The output of the concept phase was a clickable prototype created by my colleagues (experience team & visual design team).
My first engagement was to write a test plan together with my colleague (Assc. UX Dir.), and facilitate moderated user tests with internal Bloomberg staff and real end users.
Insights and findings were synthesized in a deck identifying common themes across the sample set. Some action steps were specific to the visual design others to key workflows.
Requirements were typically gathered in 2-hrs work sessions with product owner/client including a feedback-loop on a weekly basis. These sessions were conducted in person as well as conference calls using prototypes, whiteboards, and lots of listening.
Requirement gathering brought us to an annotated prototype that was reviewed with the full leadership and project team before development and Q&A would sink their teeth in.
This "living" document grew as the project progressed and became the source of truth.
As backend and frontend teams got their hands dirty, my role was to make sure design decisions were communicated clearly but more so reacting to unforeseen challenges.

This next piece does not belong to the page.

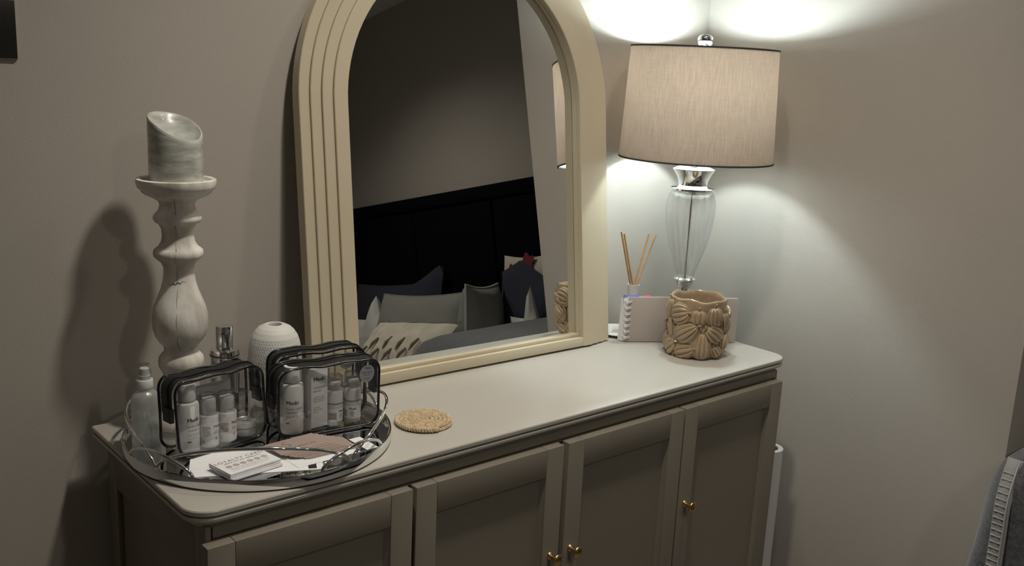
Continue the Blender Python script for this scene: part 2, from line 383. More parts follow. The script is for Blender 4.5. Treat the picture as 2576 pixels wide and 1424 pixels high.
# ------------------------------------------------------------------ arched mirror, leaning back and turned a little
AL, SY = math.radians(6.5), math.radians(1.5)
mU = Vector((math.cos(SY), -math.sin(SY), 0)); mW = Vector((math.sin(SY) * math.sin(AL), math.cos(SY) * math.sin(AL), math.cos(AL)))
mN = Vector((-math.sin(SY) * math.cos(AL), -math.cos(SY) * math.cos(AL), math.sin(AL)))
P0 = Vector((1.25, 1.495, 0.84)) + mU * (-0.0358)
mr = thing('arched_mirror', 'large arched mirror in a ribbed beige frame leaning on the wall', 'mirror', (P0.x, P0.y, ZT))
mM = Matrix(((mU.x, mW.x, mN.x, 0), (mU.y, mW.y, mN.y, 0), (mU.z, mW.z, mN.z, P0.z - ZT), (0, 0, 0, 1)))
WB, WS = -0.0388, 0.485      # bottom and springing height along the mirror
def arch(hw, wb=WB, n=48):
    p = [(-hw, wb), (-hw, (wb + WS) / 2)]
    p += [(-hw * math.cos(PI * i / n), WS + hw * math.sin(PI * i / n)) for i in range(n + 1)]
    p += [(hw, (wb + WS) / 2), (hw, wb)]
    return p
def band(h0, h1, off, offb=-.012, b=.0012):
    mb = MB(); n = None; prof = []
    for hw, o in ((h0, offb), (h0, off - b), (h0 + b, off), (h1 - b, off), (h1, off - b), (h1, offb)):
        prof.append([(x, y, o) for x, y in arch(hw)])
    n = len(prof[0]); vs = [p for r in prof for p in r]; fs = []
    k = len(prof)
    for i in range(k):
        i2 = (i + 1) % k
        for j in range(n - 1): fs.append((i * n + j, i * n + j + 1, i2 * n + j + 1, i2 * n + j))
    fs.append(tuple(i * n for i in range(k))); fs.append(tuple(i * n + n - 1 for i in range(k - 1, -1, -1)))
    return mb.add(vs, fs, mM)
band(.2825, .3105, .025).build('frame_band', M['frame'], mr, smooth=30)
band(.3107, .3315, .0208).build('frame_band', M['frame'], mr, smooth=30)
band(.3317, .3525, .0166).build('frame_band', M['frame'], mr, smooth=30)
band(.3527, .3730, .0124).build('frame_band', M['frame'], mr, smooth=30)
MB().box(-.2823, .2823, WB, -.0190, -.012, .0248, .0012, mM).build('bottom_bar', M['frame'], mr)
MB().box(-.2823, .2823, -.0189, -.0120, -.004, .012, .0008, mM).build('inner_lip', M['frame'], mr)
lip = MB(); A0, A1 = arch(.2823, -.012), arch(.2814, -.012)
n = len(A0); lip.add([(x, y, .012) for x, y in A0] + [(x, y, .012) for x, y in A1] + [(x, y, .0005) for x, y in A1],
    [(j, j + 1, n + j + 1, n + j) for j in range(n - 1)] + [(n + j, n + j + 1, 2 * n + j + 1, 2 * n + j) for j in range(n - 1)], mM)
lip.build('inner_lip', M['frame'], mr, smooth=30, recalc=False)
g = arch(.2822, -.0189)
MB().add([(x, y, 0.0) for x, y in g] + [(x, y, -.004) for x, y in g], [tuple(range(len(g)))[::-1], tuple(range(len(g), 2 * len(g)))] + [(j, (j + 1) % len(g), len(g) + (j + 1) % len(g), len(g) + j) for j in range(len(g))], mM).build('mirror_glass', M['mirror'], mr, smooth=0)
MB().add([(x, y, -.0045) for x, y in g] + [(x, y, -.0115) for x, y in g], [tuple(range(len(g)))[::-1], tuple(range(len(g), 2 * len(g)))] + [(j, (j + 1) % len(g), len(g) + (j + 1) % len(g), len(g) + j) for j in range(len(g))], mM).build('back_board', M['backing'], mr, smooth=0)

# ------------------------------------------------------------------ table lamp
LX, LY = 1.775, 1.418
lp = thing('table_lamp', 'lit table lamp with grey linen drum shade and fluted clear glass body', 'lamp', (LX, LY, ZT))
MB().lathe([(.0, 0), (.050, 0), (.050, .006), (.047, .010), (.030, .016), (.016, .024), (.012, .036), (.013, .044), (.022, .056), (.0285, .074), (.028, .092), (.022, .104), (.0135, .111), (.013, .114), (.016, .118), (.020, .126), (.021, .130), (.0265, .133), (.0265, .137), (.022, .141), (0, .141)], 40, False, False).build('base', M['chrome'], lp, smooth=40)
NR = 14
def flute(r, z, t):
    return r * (1 + 0.05 * abs(math.cos(NR / 2 * (t + (z - .14) * 1.1))) * min(1, max(0, (r - .02) / .02)))
vz = [(.0205, .142), (.0225, .150), (.0270, .165), (.0340, .188), (.0415, .213), (.0475, .240), (.0520, .266), (.0545, .290), (.0550, .308), (.0535, .322), (.0500, .333), (.0450, .340), (.040, .344)]
MB().lathe(vz, 180, False, False, fn=flute).build('glass_body', M['glass'], lp, smooth=60)
MB().lathe([(r - .0022, z) for r, z in vz], 180, False, False, fn=flute).build('glass_inner_wall', M['glass'], lp, smooth=60)
MB().tube([(0, 0, .141), (.0, 0, .345)], .0026, 10).build('rod', M['steel'], lp)
MB().lathe([(.0, .338), (.012, .338), (.012, .3445), (.0475, .3445), (.049, .3455), (.049, .3490), (.0475, .3500), (.038, .3515), (.0335, .356), (.0330, .362), (.0360, .372), (.0425, .384), (.0480, .3915), (.0480, .3930), (.043, .3950), (.026, .4020), (.0145, .4060), (.0125, .4068), (.0125, .4110), (.0135, .4115), (.0135, .4145), (.0110, .415), (.0110, .424), (.014, .4245), (.014, .455), (.0, .456)], 40, False, False).build('collar', M['chrome'], lp, smooth=35)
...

This meant assisting Q&A writing Jira Tickets and ironing out the details.
As the product got built a 3 months’ transition phase began with the internal Bloomberg UX team, including user testing facilitated in the Bloomberg UX Lab. My role in this part of the phase was to provide context for new team members who had a steep learning curve ahead of them, and partner with the UX-research team who synthesized findings in a report.
The lab results showed us that we needed to solve unexpected design challenges that span from simple labeling to more complex workflows before the MVP launch.
My role here was very hands-on in coming up with design solutions and communicating them to the leadership and project team before launching the MVP.
Stockholm syndrome took shape during the 18 months’ engagement and I was very pleased with being a part of the soft MVP product launch. I certainly would have welcomed the opportunity to iterate & optimize, however, such is agency life.
It was great to hear how the soft launch was positively received to a select few clients and internal Bloomberg staff that provided constructive feedback to some key workflows. One result of this was to tweak the 'Create New User' flow that used progressive disclosure as a pattern, however, the UK staff had a slightly different workflow leaving the progressive workflow as a roadblock.
My engagement and design activities on this project focused on requirement gathering, user testing, prototyping, design communications, and lots of personal growth that lead to a Lead Experience Designer promotion.
- As far as I'm aware this enterprise product is still in incremental releases rollout.